Son sahneden bahsetmişken; ikilinin hastanede konuştuğu sahne sırasında, arkalarındaki camdan karşı balkondaki insanların hareket ettiğini, konuştuğunu görürüz. Sahne ilerledikçe arka plan giderek bir çizime dönüşür. Ardından karakterlerimizin ayağa kalkıp selam vermesiyle film finale ulaşır. Böylece arka planın çizime dönüştüğü yerde sahnenin bir anda tiyatro sahnesine geçtiğini ve oranın sahne dekoru olduğu anlaşılır. Burada sahnelenen oyunun aslında birkaç zaman önce gerçekten yaşandığı ve yönetmenin gerçek ile kurgunun birbirine karışmasını böyle sağlamasına tanıklık ediyoruz. Gerçekleşen bu finalin, Truffaut kalitesini kanıtlar nitelikte bir tercih olduğu su götürmez bir gerçek.
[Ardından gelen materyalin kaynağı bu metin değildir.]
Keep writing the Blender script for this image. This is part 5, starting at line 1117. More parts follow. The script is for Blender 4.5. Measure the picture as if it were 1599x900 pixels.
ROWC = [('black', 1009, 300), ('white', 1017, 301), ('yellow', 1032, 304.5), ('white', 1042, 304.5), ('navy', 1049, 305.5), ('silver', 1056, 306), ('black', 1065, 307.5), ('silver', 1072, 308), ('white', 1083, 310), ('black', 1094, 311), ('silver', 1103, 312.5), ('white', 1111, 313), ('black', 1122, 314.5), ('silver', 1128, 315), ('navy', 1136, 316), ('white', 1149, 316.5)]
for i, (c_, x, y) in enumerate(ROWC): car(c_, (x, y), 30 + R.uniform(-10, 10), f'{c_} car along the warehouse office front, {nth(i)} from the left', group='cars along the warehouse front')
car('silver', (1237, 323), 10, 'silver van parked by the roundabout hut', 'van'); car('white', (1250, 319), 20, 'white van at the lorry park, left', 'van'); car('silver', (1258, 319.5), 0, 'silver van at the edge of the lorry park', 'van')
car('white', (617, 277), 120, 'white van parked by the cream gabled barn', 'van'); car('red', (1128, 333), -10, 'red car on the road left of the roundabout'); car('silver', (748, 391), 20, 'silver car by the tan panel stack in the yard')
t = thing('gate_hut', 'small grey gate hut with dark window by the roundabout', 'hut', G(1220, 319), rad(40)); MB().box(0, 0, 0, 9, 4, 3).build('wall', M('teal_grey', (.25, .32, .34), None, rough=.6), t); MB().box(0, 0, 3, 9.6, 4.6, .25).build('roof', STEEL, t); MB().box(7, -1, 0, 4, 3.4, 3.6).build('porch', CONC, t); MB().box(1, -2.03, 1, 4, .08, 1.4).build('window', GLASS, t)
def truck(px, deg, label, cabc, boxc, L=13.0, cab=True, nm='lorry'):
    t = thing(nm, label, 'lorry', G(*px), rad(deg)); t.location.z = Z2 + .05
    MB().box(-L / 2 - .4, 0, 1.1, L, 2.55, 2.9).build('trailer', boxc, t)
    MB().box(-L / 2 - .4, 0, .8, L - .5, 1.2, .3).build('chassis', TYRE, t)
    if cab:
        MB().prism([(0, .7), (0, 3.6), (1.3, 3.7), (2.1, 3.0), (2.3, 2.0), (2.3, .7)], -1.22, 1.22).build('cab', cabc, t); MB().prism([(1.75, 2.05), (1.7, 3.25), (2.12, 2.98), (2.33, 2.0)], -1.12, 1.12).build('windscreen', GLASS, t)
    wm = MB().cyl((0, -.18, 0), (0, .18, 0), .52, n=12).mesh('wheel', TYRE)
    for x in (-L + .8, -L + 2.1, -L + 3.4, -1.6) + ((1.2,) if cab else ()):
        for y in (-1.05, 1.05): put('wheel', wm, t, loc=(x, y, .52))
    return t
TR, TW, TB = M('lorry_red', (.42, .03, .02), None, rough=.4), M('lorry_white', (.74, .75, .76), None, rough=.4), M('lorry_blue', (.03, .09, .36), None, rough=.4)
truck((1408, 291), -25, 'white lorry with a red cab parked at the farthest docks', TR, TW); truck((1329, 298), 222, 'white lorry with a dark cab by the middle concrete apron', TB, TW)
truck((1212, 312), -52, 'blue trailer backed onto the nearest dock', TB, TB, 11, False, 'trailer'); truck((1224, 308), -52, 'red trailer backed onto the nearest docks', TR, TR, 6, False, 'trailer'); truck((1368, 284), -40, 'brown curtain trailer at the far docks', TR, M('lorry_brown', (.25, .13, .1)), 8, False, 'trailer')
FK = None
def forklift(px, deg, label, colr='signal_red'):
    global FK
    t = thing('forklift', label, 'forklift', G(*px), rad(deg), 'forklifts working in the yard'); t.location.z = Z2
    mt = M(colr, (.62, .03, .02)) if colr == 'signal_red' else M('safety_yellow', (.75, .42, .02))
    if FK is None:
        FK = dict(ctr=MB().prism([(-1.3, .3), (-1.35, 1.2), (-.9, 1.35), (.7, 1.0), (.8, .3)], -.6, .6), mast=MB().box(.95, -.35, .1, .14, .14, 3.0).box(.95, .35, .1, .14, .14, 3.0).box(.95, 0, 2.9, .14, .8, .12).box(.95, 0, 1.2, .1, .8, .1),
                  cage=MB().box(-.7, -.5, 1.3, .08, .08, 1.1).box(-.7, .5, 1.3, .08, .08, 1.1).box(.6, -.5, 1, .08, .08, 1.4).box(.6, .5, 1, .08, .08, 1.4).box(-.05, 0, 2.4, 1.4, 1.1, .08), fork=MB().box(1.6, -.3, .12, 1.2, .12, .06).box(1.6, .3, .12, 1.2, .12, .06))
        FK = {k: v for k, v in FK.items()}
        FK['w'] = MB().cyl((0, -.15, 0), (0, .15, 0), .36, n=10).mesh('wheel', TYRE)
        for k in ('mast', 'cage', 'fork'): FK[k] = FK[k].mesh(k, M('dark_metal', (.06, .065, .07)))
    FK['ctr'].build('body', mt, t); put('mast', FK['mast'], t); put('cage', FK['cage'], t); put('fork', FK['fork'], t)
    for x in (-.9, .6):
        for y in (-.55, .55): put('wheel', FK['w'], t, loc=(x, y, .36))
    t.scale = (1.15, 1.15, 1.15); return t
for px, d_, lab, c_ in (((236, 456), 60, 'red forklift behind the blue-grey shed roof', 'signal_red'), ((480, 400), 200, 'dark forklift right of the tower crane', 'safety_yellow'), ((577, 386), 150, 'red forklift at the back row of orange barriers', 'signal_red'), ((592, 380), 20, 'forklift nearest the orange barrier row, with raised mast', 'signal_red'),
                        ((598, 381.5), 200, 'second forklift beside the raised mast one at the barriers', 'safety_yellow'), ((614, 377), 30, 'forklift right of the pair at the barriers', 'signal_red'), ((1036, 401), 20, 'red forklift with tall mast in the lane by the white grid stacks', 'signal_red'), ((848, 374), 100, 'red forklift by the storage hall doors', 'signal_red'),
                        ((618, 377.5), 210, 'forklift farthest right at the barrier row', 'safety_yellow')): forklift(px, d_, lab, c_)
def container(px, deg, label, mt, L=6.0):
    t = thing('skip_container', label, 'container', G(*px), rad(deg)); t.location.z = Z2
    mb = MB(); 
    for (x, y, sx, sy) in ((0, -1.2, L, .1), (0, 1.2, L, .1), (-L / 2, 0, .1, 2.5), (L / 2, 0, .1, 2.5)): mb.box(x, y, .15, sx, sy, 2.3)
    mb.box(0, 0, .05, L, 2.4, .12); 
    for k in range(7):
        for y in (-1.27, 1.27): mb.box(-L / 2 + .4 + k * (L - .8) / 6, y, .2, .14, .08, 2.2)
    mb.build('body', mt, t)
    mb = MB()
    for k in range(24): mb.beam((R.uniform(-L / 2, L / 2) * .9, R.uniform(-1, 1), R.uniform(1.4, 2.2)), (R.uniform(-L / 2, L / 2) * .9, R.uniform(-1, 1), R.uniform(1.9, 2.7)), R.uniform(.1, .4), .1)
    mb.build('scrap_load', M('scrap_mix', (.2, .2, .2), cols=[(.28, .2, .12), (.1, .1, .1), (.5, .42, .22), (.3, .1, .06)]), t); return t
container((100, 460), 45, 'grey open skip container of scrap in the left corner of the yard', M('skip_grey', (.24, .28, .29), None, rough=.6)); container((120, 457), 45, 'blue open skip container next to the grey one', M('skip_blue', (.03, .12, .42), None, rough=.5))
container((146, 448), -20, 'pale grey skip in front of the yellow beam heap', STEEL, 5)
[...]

Dönemin sanat dünyası üzerindeki etkisi perspektifi sonraki yıllarda da ele alınmış bir konu. 2009 yapımı Soysuzlar Çetesi (Quentin Tarantino) filmindeki Shosanna karakteri ile Marion’u paralel bir düzlemde görmek hiç zor değil. İkisi de Nazi işgali altındaki Fransa’da yaşam mücadelesi veren, yer altında saklanma deneyimine sahip, görsel sanat mekanı işleten ( biri sinema, biri tiyatro) ve sevgilileri ile direnişi gösteren kişilikler. Saç, makyaj gibi konularda da benzerliklerini söylememe gerek bile yok. Tarantino’nun ne denli bir sinefil olduğunu bildiğimden, bu saygı duruşu niteliğindeki esinlenmeyi sempatik buluyorum.
Toparlayacak olursam; Son Metro, Truffaut’nun doğrudan maruz kaldığı bir dönemin unutulmaz parçalarını dile getiriş hali. Bunu kendi yaratıcılığı ile üst seviyelere taşırken, yaşantıların uçarı ve absürt taraflarını da serpiştirmeyi unutmuyor. Her ne kadar film için, Yeni Dalga’dan kopuk bir yapısı var desek de Nazi gerilimi bezeli filmin sonunu komedi filmi tarzıyla “şimdi ne yapıyorlar” teması ile bitirerek sahip olduğu o kanı hala taşıdığını gösteriyor.